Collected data

──────────

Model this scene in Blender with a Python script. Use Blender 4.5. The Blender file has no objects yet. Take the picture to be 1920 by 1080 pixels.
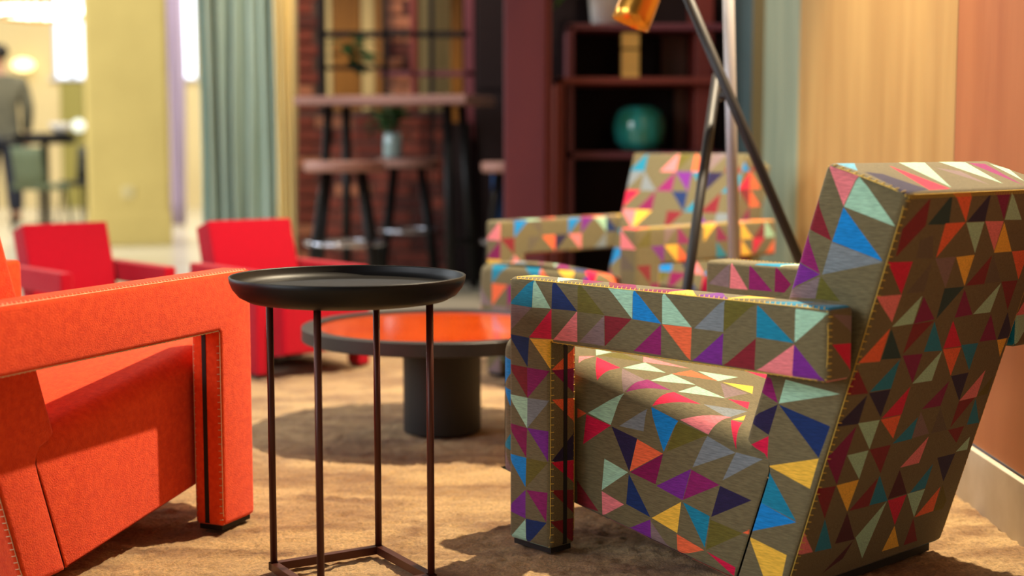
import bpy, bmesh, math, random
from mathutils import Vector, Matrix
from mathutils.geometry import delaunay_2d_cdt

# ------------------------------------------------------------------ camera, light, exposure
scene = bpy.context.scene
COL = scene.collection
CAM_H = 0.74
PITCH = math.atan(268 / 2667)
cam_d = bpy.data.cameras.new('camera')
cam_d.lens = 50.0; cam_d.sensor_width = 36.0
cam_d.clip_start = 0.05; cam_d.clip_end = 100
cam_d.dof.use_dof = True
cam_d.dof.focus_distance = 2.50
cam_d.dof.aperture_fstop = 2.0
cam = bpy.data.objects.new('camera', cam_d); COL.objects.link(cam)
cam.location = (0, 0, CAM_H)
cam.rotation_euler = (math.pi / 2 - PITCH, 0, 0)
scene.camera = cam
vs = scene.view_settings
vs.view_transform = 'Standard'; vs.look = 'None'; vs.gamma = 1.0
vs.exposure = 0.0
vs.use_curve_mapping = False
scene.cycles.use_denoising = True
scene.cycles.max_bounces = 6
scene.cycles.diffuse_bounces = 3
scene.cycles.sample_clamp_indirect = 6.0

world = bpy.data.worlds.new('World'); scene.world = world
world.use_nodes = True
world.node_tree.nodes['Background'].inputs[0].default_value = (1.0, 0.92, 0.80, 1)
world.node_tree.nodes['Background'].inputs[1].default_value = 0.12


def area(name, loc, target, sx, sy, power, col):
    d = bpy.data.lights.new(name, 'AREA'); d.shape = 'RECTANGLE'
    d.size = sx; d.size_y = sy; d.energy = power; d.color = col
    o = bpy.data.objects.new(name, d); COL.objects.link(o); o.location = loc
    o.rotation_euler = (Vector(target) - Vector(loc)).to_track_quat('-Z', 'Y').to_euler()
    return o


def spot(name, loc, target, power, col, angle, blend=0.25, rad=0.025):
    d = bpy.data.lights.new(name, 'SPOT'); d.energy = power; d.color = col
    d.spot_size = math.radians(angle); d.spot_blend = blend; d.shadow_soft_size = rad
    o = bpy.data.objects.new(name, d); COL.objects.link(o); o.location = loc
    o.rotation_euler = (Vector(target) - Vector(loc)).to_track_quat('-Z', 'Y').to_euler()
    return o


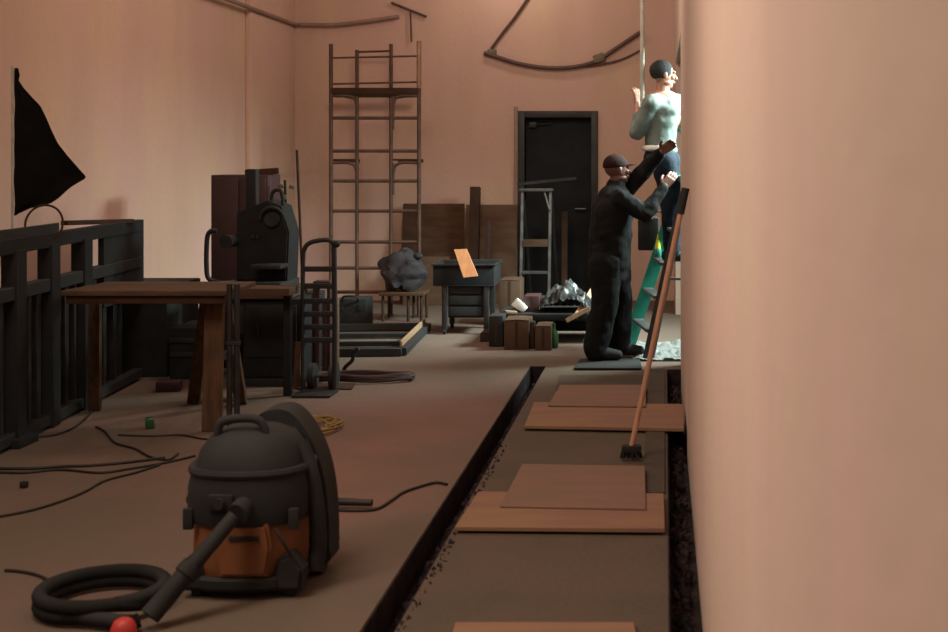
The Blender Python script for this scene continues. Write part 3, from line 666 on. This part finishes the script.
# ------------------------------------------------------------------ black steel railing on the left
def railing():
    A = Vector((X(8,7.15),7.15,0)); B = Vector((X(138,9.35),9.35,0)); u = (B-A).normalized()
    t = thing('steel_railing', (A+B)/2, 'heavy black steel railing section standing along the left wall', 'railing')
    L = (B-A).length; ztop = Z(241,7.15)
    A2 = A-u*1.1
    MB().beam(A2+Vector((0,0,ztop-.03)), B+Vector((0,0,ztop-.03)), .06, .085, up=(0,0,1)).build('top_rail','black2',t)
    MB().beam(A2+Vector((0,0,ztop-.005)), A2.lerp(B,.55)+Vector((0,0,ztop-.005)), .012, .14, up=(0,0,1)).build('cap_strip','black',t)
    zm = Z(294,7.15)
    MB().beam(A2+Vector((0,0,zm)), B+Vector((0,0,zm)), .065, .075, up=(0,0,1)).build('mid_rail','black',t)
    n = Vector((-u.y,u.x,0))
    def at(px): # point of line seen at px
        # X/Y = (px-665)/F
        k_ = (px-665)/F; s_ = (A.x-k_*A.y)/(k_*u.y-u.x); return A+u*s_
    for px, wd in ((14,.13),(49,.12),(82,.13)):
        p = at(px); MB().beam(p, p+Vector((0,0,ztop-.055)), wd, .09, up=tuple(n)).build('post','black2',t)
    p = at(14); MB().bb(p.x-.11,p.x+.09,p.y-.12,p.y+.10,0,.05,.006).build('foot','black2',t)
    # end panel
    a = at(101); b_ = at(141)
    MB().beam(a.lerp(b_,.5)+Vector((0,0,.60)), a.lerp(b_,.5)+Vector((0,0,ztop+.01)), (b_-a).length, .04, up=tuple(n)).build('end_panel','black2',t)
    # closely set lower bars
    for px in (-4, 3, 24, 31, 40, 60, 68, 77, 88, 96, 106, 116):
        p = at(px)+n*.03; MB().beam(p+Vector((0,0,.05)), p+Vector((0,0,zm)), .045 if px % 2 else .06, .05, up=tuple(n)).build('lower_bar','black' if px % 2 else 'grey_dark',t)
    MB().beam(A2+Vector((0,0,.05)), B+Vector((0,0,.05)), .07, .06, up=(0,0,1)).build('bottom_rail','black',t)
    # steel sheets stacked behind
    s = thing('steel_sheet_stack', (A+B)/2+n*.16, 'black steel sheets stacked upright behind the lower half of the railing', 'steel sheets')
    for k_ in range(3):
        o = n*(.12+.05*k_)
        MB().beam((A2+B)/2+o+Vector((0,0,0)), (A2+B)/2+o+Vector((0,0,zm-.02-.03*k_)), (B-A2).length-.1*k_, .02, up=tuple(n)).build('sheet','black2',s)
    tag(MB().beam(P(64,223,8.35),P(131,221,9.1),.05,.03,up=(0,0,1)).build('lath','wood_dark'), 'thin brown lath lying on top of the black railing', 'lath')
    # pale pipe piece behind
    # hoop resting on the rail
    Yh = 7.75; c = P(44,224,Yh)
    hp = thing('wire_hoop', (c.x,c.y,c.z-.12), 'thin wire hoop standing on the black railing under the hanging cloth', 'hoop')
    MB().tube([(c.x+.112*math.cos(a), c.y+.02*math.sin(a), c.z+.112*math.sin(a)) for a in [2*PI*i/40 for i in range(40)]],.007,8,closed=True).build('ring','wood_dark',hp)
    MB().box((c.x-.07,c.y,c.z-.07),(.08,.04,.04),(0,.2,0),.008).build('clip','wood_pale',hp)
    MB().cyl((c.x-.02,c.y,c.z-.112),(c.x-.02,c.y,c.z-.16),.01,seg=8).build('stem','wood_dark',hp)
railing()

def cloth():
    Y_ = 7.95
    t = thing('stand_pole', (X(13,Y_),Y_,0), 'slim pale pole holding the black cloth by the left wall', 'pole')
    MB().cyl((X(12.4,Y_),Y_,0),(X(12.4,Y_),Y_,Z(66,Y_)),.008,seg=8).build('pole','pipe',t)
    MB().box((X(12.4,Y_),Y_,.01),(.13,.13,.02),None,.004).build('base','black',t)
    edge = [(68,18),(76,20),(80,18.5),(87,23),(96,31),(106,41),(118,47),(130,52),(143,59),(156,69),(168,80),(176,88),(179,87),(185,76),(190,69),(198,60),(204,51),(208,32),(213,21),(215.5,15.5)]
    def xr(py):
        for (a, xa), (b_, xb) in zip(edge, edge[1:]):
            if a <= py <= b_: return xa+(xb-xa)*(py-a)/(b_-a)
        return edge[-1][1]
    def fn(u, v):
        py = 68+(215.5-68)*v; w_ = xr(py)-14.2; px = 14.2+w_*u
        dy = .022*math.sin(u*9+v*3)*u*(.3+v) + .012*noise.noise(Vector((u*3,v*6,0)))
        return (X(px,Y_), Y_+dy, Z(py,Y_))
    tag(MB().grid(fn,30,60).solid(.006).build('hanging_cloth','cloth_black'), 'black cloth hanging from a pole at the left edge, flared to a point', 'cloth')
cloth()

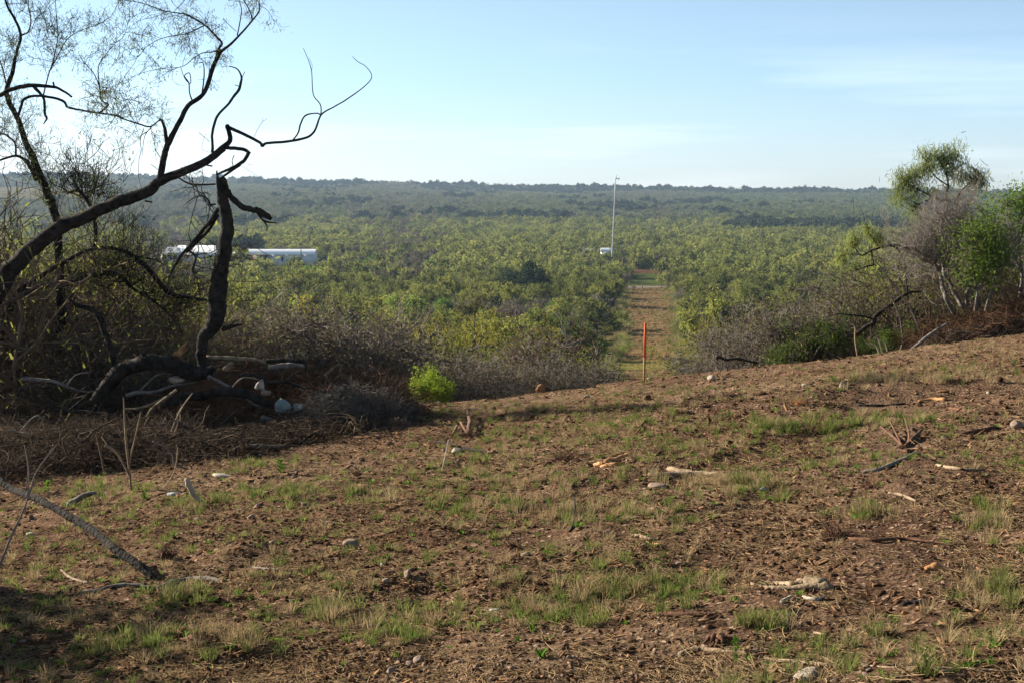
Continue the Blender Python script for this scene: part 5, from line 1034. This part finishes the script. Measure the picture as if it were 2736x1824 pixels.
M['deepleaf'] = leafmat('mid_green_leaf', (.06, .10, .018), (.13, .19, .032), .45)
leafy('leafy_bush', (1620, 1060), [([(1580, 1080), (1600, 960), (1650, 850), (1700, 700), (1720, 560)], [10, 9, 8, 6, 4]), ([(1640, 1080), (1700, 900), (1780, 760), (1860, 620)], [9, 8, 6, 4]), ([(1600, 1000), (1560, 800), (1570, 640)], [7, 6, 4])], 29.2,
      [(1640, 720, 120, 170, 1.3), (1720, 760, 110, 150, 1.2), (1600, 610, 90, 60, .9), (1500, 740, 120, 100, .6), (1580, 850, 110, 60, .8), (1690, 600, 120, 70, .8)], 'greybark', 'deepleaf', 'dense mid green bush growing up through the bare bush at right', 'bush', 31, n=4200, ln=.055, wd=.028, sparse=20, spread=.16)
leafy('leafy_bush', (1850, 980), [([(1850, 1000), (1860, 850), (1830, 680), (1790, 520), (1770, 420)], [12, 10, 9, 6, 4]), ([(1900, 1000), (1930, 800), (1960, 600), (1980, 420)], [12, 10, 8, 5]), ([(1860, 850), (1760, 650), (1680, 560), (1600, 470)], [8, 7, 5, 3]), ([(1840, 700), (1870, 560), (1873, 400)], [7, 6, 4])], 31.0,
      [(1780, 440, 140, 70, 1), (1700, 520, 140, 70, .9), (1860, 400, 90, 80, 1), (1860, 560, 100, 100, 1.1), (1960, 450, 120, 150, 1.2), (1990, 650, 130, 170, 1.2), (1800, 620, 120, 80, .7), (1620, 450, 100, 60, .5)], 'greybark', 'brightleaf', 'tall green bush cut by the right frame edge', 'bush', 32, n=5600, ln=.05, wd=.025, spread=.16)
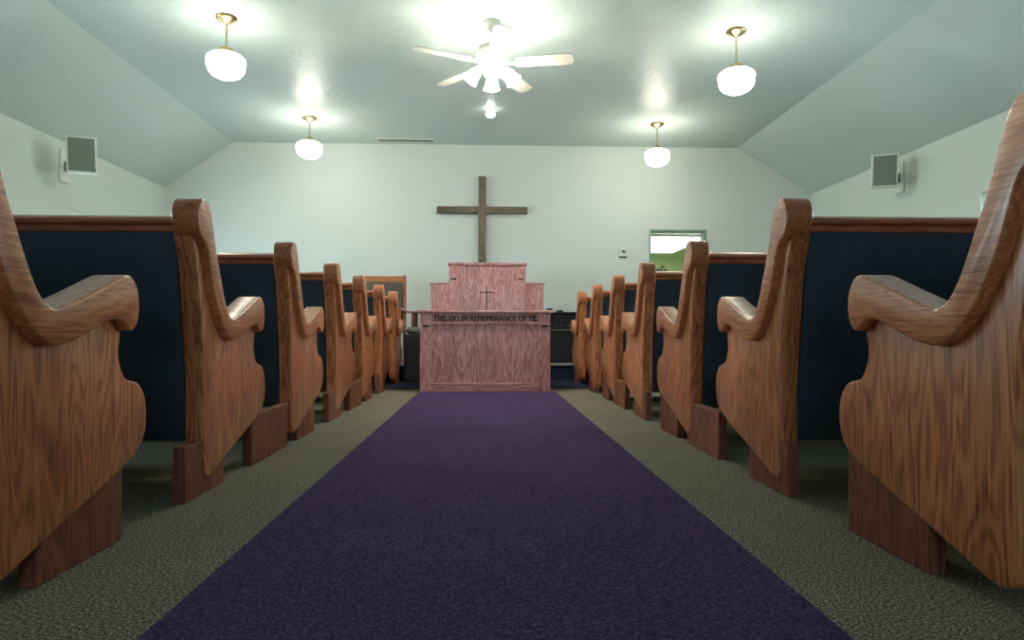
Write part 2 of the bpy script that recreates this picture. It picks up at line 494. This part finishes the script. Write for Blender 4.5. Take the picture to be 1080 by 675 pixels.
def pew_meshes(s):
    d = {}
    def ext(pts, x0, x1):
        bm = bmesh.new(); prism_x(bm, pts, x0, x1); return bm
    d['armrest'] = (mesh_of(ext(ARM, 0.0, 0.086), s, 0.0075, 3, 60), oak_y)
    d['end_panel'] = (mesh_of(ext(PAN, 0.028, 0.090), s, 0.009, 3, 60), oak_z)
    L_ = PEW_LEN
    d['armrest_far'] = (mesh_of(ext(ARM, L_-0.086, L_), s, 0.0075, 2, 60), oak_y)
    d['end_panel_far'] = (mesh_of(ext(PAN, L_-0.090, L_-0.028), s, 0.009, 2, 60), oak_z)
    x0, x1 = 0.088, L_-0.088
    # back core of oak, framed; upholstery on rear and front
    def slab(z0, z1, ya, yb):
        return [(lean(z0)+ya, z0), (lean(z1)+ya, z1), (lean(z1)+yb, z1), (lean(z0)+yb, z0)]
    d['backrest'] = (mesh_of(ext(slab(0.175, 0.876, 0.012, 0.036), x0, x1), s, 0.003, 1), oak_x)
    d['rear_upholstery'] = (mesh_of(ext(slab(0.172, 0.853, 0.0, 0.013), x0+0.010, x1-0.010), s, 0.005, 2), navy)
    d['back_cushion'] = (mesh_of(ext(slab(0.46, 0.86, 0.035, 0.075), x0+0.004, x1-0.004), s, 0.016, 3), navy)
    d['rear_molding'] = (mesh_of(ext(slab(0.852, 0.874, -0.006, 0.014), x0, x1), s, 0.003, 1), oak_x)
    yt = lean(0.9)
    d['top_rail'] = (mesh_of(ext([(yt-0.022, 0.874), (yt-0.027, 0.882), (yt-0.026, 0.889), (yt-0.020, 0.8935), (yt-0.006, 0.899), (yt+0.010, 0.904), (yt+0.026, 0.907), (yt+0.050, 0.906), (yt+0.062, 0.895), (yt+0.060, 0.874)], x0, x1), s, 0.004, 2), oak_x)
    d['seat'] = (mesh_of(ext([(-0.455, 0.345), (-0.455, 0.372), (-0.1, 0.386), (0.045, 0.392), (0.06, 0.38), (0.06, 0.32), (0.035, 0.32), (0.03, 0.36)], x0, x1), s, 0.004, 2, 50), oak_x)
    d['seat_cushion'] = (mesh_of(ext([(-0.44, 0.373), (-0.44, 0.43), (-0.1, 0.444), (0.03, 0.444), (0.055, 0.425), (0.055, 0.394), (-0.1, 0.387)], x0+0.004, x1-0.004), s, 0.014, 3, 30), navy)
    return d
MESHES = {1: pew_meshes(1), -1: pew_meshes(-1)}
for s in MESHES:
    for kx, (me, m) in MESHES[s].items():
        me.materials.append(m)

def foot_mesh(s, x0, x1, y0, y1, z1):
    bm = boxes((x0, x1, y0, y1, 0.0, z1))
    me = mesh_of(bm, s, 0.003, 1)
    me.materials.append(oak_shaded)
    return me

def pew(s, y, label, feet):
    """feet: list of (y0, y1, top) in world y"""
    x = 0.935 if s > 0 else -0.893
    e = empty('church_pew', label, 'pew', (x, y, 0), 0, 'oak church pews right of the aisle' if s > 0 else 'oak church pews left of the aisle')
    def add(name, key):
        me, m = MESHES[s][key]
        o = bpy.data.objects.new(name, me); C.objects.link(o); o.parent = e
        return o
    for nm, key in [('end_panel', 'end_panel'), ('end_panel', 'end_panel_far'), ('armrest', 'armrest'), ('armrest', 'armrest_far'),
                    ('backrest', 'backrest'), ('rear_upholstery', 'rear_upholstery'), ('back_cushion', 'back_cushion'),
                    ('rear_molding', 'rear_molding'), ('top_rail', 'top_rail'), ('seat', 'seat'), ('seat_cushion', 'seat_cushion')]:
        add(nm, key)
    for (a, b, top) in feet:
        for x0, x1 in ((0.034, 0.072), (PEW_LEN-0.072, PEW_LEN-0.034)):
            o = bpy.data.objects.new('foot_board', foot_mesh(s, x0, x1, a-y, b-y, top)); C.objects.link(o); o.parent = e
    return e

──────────

→ **The task**
Report how many lines in these entries contain "from". Answer with the number only.

→ **Worked solution**
5